Of course, if you are doing only linear interpolation, then the increment trick will work.
Instead, you are generally best off by choosing some way to reduce the replicates into a single point.
You might choose to take the average value, or perhaps the median of replicates. Or perhaps just the first or last among the reps. Or, the max or min. Lots of ways you could resolve the issue. But for any x, only ONE y.
A simple tool to solve these problems is my consolidator tool , also found on the file exchange. It was designed to solve exactly this class of problems, for spline fits.
X = [102 106 108 109 111 112 113 115 115 116 116 116];
Y = [10 10 10 11 11 13 14 15 17 18 20 113];
Note that consolidator can work in multiple dimensions, so it requires column vectors.
[xc,yc] = consolidator(X',Y',@mean);
[xc,yc]
ans =
102 10
106 10
108 10
109 11
111 11
112 13
113 14
115 16
116 50.333
[xc,yc] = consolidator(X',Y',@median);
[xc,yc]
ans =
102 10
106 10
108 10
109 11
111 11
112 13
113 14
115 16
116 20
As you can see, once consolidator is done, the curves can now be happily interpolated. It is pretty efficient, and it even takes a tolerance.
6 Comments
Ive J
on 15 Jun 2016
John D'Errico
on 15 Jun 2016
Edited: John D'Errico
on 15 Jun 2016
If your goal is interpolation along a general path in the (x,y) plane, then do this:
xy = interparc(100,X,Y,'pchip');
plot(X,Y,'ro',xy(:,1),xy(:,2),'b-')

See that the above interpolation did indeed generate 100 equally spaced points along that path.

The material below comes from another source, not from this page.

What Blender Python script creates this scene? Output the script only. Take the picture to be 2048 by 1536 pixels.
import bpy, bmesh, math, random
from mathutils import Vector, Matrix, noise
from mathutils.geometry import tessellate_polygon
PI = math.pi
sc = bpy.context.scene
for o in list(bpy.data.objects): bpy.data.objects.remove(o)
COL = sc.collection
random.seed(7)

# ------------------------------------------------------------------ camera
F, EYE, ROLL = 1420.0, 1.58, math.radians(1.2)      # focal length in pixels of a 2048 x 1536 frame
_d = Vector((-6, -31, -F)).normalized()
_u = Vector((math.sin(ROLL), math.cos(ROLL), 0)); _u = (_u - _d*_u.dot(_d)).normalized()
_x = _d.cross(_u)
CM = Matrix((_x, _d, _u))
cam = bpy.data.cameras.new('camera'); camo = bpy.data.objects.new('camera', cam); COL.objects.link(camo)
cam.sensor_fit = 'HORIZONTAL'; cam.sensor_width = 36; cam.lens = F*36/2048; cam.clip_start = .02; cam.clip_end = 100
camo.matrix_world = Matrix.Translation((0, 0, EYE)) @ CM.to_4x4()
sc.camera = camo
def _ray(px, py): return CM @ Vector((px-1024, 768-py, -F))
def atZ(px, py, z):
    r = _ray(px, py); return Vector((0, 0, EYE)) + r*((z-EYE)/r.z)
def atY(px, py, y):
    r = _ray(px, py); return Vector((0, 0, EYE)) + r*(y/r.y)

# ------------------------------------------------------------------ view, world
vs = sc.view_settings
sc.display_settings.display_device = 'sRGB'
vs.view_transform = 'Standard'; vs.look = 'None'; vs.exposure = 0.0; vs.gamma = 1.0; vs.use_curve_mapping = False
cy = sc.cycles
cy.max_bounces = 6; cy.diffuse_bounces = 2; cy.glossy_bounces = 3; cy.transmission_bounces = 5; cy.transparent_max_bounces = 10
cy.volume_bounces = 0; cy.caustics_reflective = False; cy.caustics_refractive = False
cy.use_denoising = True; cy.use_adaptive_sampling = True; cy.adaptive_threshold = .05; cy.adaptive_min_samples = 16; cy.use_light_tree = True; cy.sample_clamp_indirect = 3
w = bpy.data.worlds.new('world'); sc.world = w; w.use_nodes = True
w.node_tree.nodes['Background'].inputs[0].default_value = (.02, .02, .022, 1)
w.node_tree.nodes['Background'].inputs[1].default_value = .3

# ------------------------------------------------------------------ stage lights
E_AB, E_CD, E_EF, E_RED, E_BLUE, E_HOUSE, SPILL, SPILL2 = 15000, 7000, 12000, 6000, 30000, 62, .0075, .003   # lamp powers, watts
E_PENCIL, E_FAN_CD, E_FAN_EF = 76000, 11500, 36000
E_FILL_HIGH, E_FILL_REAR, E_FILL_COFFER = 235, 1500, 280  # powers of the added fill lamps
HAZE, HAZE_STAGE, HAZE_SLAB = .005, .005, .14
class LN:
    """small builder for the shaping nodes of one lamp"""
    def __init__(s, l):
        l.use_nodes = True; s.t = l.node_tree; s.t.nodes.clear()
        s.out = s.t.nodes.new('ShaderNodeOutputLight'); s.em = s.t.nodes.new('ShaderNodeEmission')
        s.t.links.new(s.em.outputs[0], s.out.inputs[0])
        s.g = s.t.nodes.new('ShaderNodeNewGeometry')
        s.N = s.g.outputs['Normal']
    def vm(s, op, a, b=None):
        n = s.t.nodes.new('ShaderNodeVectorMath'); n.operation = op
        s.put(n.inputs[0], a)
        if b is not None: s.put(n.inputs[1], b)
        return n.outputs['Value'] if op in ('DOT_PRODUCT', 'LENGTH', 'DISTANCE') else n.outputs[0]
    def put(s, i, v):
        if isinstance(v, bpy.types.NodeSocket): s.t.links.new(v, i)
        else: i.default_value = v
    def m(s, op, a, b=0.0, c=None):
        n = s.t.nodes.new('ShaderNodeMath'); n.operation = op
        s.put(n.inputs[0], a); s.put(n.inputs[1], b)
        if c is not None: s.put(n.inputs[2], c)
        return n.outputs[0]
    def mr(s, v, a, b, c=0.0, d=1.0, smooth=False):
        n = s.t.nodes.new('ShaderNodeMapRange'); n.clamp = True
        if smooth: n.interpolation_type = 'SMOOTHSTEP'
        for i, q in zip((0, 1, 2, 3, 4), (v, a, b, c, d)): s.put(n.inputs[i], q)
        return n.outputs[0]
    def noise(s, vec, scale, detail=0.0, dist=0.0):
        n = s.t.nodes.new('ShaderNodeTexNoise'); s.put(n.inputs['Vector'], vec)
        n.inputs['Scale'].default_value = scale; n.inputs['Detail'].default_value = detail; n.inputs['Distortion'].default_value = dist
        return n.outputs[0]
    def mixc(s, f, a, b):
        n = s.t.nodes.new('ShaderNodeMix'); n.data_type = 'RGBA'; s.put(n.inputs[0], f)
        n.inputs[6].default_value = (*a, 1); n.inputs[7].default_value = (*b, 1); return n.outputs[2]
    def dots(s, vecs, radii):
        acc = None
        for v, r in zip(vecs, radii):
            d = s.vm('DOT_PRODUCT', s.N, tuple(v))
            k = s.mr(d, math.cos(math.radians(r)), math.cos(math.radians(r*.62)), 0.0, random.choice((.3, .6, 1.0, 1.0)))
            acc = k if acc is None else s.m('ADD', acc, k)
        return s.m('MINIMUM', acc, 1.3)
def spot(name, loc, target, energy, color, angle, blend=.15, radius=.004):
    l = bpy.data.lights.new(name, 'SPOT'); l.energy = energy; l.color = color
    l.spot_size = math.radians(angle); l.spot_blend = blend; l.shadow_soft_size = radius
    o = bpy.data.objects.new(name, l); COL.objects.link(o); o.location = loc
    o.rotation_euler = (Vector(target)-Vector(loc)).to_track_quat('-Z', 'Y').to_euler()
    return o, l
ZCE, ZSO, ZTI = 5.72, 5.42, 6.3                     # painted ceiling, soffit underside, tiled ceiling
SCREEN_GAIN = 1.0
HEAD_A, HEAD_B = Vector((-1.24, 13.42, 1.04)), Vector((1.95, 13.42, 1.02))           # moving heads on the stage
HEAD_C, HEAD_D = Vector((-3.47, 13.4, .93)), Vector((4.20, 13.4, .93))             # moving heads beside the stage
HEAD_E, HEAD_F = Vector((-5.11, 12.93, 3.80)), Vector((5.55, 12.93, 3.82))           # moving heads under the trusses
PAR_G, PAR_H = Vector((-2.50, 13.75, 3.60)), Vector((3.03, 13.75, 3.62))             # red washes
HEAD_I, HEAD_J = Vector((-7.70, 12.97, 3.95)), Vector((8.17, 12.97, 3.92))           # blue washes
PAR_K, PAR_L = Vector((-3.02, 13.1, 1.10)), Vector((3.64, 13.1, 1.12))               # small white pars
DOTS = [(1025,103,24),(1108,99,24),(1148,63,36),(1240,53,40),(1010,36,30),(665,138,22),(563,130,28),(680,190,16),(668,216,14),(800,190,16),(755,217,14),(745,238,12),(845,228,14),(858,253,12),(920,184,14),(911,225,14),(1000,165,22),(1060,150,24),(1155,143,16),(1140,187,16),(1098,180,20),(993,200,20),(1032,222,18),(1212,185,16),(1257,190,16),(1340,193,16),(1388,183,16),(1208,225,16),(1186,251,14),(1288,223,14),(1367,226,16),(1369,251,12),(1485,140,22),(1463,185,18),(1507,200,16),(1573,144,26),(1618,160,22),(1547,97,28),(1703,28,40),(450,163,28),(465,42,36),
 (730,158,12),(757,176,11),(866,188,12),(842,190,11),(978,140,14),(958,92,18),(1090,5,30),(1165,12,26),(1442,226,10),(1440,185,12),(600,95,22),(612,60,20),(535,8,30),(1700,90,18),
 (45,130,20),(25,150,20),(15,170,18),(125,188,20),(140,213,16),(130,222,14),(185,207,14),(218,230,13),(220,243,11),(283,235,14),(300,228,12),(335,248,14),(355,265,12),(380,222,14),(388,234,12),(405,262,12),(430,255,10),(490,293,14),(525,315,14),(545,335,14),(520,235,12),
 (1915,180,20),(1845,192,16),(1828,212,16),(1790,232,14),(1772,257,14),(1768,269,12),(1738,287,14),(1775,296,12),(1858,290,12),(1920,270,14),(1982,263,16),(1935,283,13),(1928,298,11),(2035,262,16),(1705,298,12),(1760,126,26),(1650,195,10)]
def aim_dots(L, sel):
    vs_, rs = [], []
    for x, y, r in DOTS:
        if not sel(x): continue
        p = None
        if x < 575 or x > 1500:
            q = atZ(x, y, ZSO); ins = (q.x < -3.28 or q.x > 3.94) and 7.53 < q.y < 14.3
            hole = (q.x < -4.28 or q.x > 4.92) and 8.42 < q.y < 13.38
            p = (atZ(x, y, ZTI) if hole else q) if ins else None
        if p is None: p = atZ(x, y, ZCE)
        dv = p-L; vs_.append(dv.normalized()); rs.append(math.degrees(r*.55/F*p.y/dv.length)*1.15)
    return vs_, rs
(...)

You can still not use tools like that to interpolate y(x) here, because which of those y values should it return where x is replicated?
Ive J
on 15 Jun 2016
John D'Errico
on 15 Jun 2016
Note that if you use the default method for interparc, it will be fastest, and considerably so. The default method does linear interpolation between consecutive pairs of points along the path. This may be adequate for your purposes. Those who want smoother curves must use one of the alternative methods in interparc.
Ive J
on 15 Jun 2016
John D'Errico
on 15 Jun 2016
Anything I post on the FEX is there for all to use freely. If you will publish in a journal, they will often wish to see a citation. For that purpose, we some years ago choose a couple of style that seemed to make sense. The page I've linked has examples of both, as applied to one of my other codes - gridfit.